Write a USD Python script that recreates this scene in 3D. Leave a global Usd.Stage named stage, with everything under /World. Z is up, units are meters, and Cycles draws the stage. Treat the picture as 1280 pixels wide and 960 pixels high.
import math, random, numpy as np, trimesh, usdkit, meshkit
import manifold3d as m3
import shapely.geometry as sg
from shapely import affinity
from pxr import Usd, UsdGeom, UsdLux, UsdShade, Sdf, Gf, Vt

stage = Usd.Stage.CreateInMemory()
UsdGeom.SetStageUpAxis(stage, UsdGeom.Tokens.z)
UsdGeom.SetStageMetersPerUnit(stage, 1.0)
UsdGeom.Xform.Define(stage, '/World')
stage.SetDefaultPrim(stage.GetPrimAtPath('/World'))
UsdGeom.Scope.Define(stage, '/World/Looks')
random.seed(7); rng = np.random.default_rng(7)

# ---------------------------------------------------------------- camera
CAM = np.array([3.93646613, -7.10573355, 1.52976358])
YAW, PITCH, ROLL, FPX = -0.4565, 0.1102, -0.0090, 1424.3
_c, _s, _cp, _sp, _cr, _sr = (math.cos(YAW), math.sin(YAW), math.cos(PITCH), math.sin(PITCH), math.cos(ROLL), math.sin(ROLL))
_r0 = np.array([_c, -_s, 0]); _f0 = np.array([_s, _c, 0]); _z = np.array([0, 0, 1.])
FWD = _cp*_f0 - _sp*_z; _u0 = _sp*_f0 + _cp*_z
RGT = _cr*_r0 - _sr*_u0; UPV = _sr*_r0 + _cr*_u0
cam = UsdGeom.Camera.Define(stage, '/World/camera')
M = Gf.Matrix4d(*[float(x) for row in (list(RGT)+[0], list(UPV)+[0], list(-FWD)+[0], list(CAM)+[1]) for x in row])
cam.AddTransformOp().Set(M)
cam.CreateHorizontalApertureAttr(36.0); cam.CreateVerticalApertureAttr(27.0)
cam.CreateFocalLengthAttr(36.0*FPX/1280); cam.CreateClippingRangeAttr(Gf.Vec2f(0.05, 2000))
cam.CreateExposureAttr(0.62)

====

- _Exercise requirements_:
Quote only the stretch of lines that starts the data above and ends with the line containing "random.seed(7); rng = np.random.default_rng(7)", both included.

- _Finished task_:
Write a USD Python script that recreates this scene in 3D. Leave a global Usd.Stage named stage, with everything under /World. Z is up, units are meters, and Cycles draws the stage. Treat the picture as 1280 pixels wide and 960 pixels high.
import math, random, numpy as np, trimesh, usdkit, meshkit
import manifold3d as m3
import shapely.geometry as sg
from shapely import affinity
from pxr import Usd, UsdGeom, UsdLux, UsdShade, Sdf, Gf, Vt

stage = Usd.Stage.CreateInMemory()
UsdGeom.SetStageUpAxis(stage, UsdGeom.Tokens.z)
UsdGeom.SetStageMetersPerUnit(stage, 1.0)
UsdGeom.Xform.Define(stage, '/World')
stage.SetDefaultPrim(stage.GetPrimAtPath('/World'))
UsdGeom.Scope.Define(stage, '/World/Looks')
random.seed(7); rng = np.random.default_rng(7)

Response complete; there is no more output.